Arrogant Marketing - Advertising Agencies

This is my third post in the last three months on arrogant marketing. In my previous two posts (Arrogant Marketing - Bank of America and Arrogant Marketing - How Not to "Be The Client") I related stories of how marketers improperly communicated to their customers and prospects.

Today's post is about marketers complaining about their (prospective) clients. Advertising Age just ran an article relating how an advertising agency openly blasted Zappos for their RFP process, specifically for not taking enough time to thoroughly read their response. Zappos had recently launched an agency review, putting out an open RFP call, which resulted in more than 80 responses. One of the agencies submitted their response via their web site, but also installed analytics tracking software on their site; therefore, they were able to track exactly what pages Zappos looked at and for how long. As it turned out, Zappos did not look at too many of their pages and did not stay on any of the pages too long. Needless to say, the agency was not selected. However, the agency decided to lash out at Zappos in their agency blog. They complained that Zappos opened the process up to too many agencies and they complained that Zappos didn't look at enough of the pages that they had worked so hard at. ("If agencies are going to spend weeks preparing their response, the least any client can do is commit 30 minutes to look at it.") Moreover, the agency made it clear that future companies hoping to be graced by their presence will get the same treatment. ("If we reply to any RFPs in the future, we'll be letting the prospective clients know that our submission will be online and that we'll be measuring how much time is spent reviewing it.")

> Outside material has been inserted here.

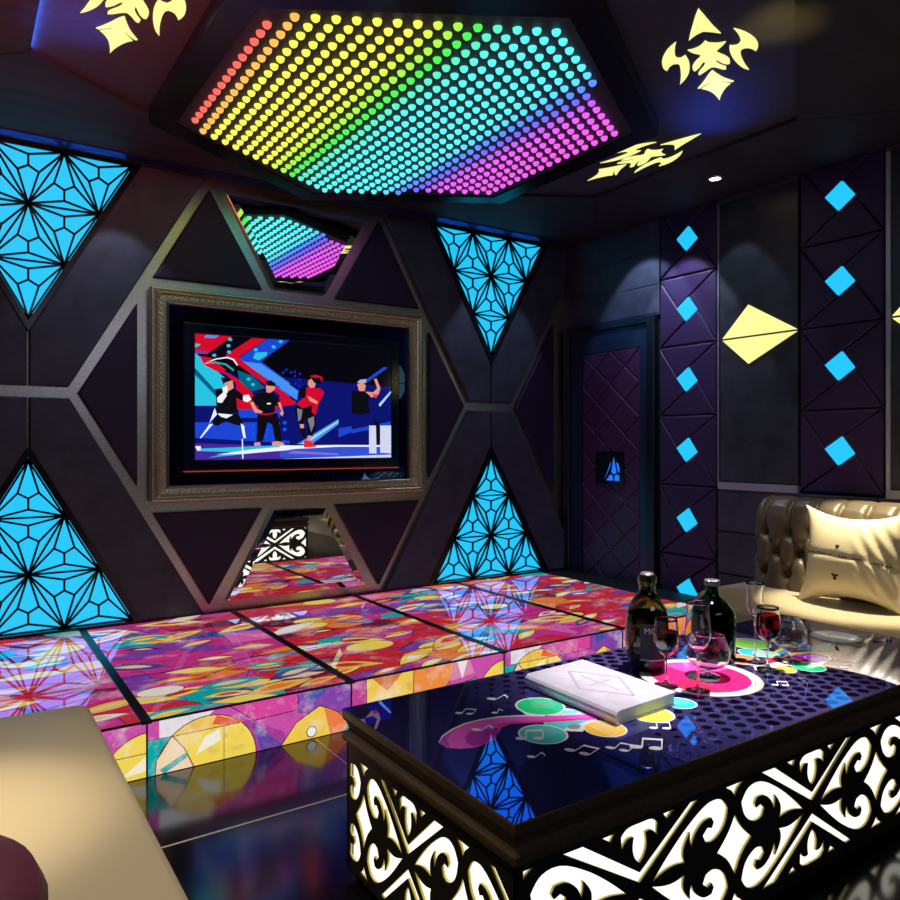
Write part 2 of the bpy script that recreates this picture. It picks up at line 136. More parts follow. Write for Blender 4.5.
class Fr:
    """a flat frame: a, b in the plane and h out of it"""
    def __init__(s, o, u, v, n): s.o, s.u, s.v, s.n = Vector(o), Vector(u), Vector(v), Vector(n)
    def __call__(s, a, b, h=0.): return s.o + s.u*a + s.v*b + s.n*h
TV = Fr((0, 5, 0), (1, 0, 0), (0, 0, 1), (0, -1, 0))            # a = X, b = Z, h towards the room
RX = 4.747
RW = Fr((RX, 0, 0), (0, 1, 0), (0, 0, 1), (-1, 0, 0))           # a = Y, b = Z
def Ceil(z): return Fr((0, 0, z), (1, 0, 0), (0, 1, 0), (0, 0, -1))
def Top(z): return Fr((0, 0, z), (1, 0, 0), (0, 1, 0), (0, 0, 1))
FY = lambda y: Fr((0, y, 0), (1, 0, 0), (0, 0, 1), (0, -1, 0))

def area(p): return sum(p[i][0]*p[(i+1) % len(p)][1]-p[(i+1) % len(p)][0]*p[i][1] for i in range(len(p)))/2
def offset(p, d):
    """inset a polygon by d (mitred)"""
    if area(p) < 0: p = p[::-1]
    n = len(p); out = []
    for i in range(n):
        a, b, c = Vector(p[i-1]), Vector(p[i]), Vector(p[(i+1) % n])
        e1 = (b-a).normalized(); e2 = (c-b).normalized()
        n1 = Vector((-e1.y, e1.x)); n2 = Vector((-e2.y, e2.x))
        k = 1+n1.dot(n2)
        m = (n1+n2)/max(k, .15)
        out.append(tuple(b+m*d))
    return out
def prism(bm, fr, p, h0, h1, bevel=0., bh=None, steps=1):
    """extruded polygon from h0 to h1 with an optional rounded edge of width bevel"""
    rings = [[fr(a, b, h0) for a, b in p]]
    if area(p) < 0: p = p[::-1]; rings = [[fr(a, b, h0) for a, b in p]]
    if bevel:
        bh = bevel if bh is None else bh
        for k in range(steps+1):
            t = k/steps*PI/2
            q = offset(p, bevel*(1-math.cos(t)))
            rings.append([fr(a, b, h1-bh+bh*math.sin(t)) for a, b in q])
    else: rings.append([fr(a, b, h1) for a, b in p])
    vs = [[bm.verts.new(c) for c in r] for r in rings]
    n = len(p)
    for r0, r1 in zip(vs, vs[1:]):
        for i in range(n): bm.faces.new((r0[i], r0[(i+1) % n], r1[(i+1) % n], r1[i]))
    bm.faces.new(vs[0][::-1]); bm.faces.new(vs[-1])
def pris(fr, p, h0, h1, bevel=0., bh=None, steps=2):
    bm = bmesh.new(); prism(bm, fr, p, h0, h1, bevel, bh, steps); wipe(bm); return bm
def rect(a0, b0, a1, b1): return [(a0, b0), (a1, b0), (a1, b1), (a0, b1)]
def box(bm, x0, y0, z0, x1, y1, z1, bev=0.):
    prism(bm, Top(z0), rect(x0, y0, x1, y1), 0, z1-z0, bev)
def boxb(*a):
    bm = bmesh.new(); box(bm, *a); wipe(bm); return bm
def frame_ring(bm, fr, outer, inner, prof):
    """sweep a profile [(t,h)...] between an outer and an inner polygon, t 0..1"""
    n = len(outer); vs = []
    for t, h in prof:
        vs.append([bm.verts.new(fr(o[0]+(i[0]-o[0])*t, o[1]+(i[1]-o[1])*t, h)) for o, i in zip(outer, inner)])
    vs2 = vs
    for r0, r1 in zip(vs2, vs2[1:]):
        for k in range(n): bm.faces.new((r0[k], r0[(k+1) % n], r1[(k+1) % n], r1[k]))
    r0, r1 = vs[-1], vs[0]
    for k in range(n): bm.faces.new((r0[k], r0[(k+1) % n], r1[(k+1) % n], r1[k]))
def bar(bm, fr, p, q, w, h0, h1):
    d = Vector((q[0]-p[0], q[1]-p[1])); L = d.length
    if L < 1e-6: return
    d /= L; n = Vector((-d.y, d.x))*w/2
    P = [(p[0]+n.x, p[1]+n.y), (p[0]-n.x, p[1]-n.y), (q[0]-n.x, q[1]-n.y), (q[0]+n.x, q[1]+n.y)]
    prism(bm, fr, P, h0, h1)
def smooth2(p, n=4, corner=50):
    """Catmull-Rom through the points, keeping sharp corners"""
    N = len(p); V = [Vector(q) for q in p]; T = []
    for i in range(N):
        a, b, c = V[i-1], V[i], V[(i+1) % N]
        ang = math.degrees((b-a).angle(c-b)) if (b-a).length > 1e-7 and (c-b).length > 1e-7 else 180
        T.append(None if ang > corner else (c-a)*.5)
    out = []
    for i in range(N):
        j = (i+1) % N; a, b = V[i], V[j]; L = (b-a)
        def tan(t):
            if t is None: return None
            return t.normalized()*L.length if t.length > 1e-9 else L
        t0, t1 = tan(T[i]), tan(T[j])
        if t0 is None and t1 is None: out.append(tuple(a)); continue
        if t0 is None: t0 = (L*1.5-t1*.5)
        if t1 is None: t1 = (L*1.5-t0*.5)
        for k in range(n):
            s = k/n; h00 = 2*s**3-3*s*s+1; h10 = s**3-2*s*s+s; h01 = -2*s**3+3*s*s; h11 = s**3-s*s
            out.append(tuple(a*h00+t0*h10+b*h01+t1*h11))
    return out
def clip(p, x0, y0, x1, y1):
    for ax, lim, sg in ((0, x0, 1), (0, x1, -1), (1, y0, 1), (1, y1, -1)):
        out = []
        for i in range(len(p)):
            a, b = p[i-1], p[i]
            ia, ib = (a[ax]-lim)*sg >= 0, (b[ax]-lim)*sg >= 0
            if ia != ib:
                t = (lim-a[ax])/(b[ax]-a[ax])
                out.append((a[0]+(b[0]-a[0])*t, a[1]+(b[1]-a[1])*t))
            if ib: out.append(b)
        p = out
        if len(p) < 3: return []
    q = []
    for a in p:
        if not q or (Vector(a)-Vector(q[-1])).length > 1e-5: q.append(a)
    return q if len(q) > 2 and abs(area(q)) > 1e-7 else []
def lathe(bm, cx, cy, z0, prof, seg=32):
    """prof [(r,z)...] revolved about a vertical axis"""
    rings = []
    for r, z in prof:
        if r < 1e-5: rings.append([bm.verts.new((cx, cy, z0+z))])
        else: rings.append([bm.verts.new((cx+r*math.cos(2*PI*k/seg), cy+r*math.sin(2*PI*k/seg), z0+z)) for k in range(seg)])
    for a, b in zip(rings, rings[1:]):
        for k in range(seg):
            k2 = (k+1) % seg
            if len(a) == 1 and len(b) == 1: continue
            if len(a) == 1: bm.faces.new((a[0], b[k], b[k2]))
            elif len(b) == 1: bm.faces.new((a[k], a[k2], b[0]))
            else: bm.faces.new((a[k], a[k2], b[k2], b[k]))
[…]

At what point did marketers start feeling that they were entitled to a specific amount of a prospects' time? Will job applicants now also start demanding that companies review their resumes for at least 15 minutes before discarding them? Will consumers owe us at least 15 seconds of any 30-second spot because we worked so hard at it?

What struck me as much as the arrogant hubris of this agency was the number of supportive comments by other agencies. There are obviously a lot of agencies who have forgotten that they are not owed any business.

Not only do we as agencies have to earn our business, we have to earn every second of our clients' attention. It's no different than earning every second of our consumers' attention. If our creative work doesn't grab, inspire, engage, and stick with a consumer, we have no right to expect them to stay. We're supposed to be communications experts - it's our job to excite and captivate people from the opening sentence of our communication to the closing sentence. If we can't do that, we have no one to blame but ourselves. It's no different with our pitches to our clients.

At Domus we understand the importance of captivating and winning our audience - all of our audiences - all of the time. And we do it well. For more information, please visit us at http://www.domusinc.com. We promise we won't track how long you stay on our site!

  1. Comment by elakin on 7/15/09, 1:15 PM

    Great point, I traveled here from AdAge to congratulate you on your observation. The agency came off as spoiled child that would be a pain to work with, I think Zappos did well to avoid them.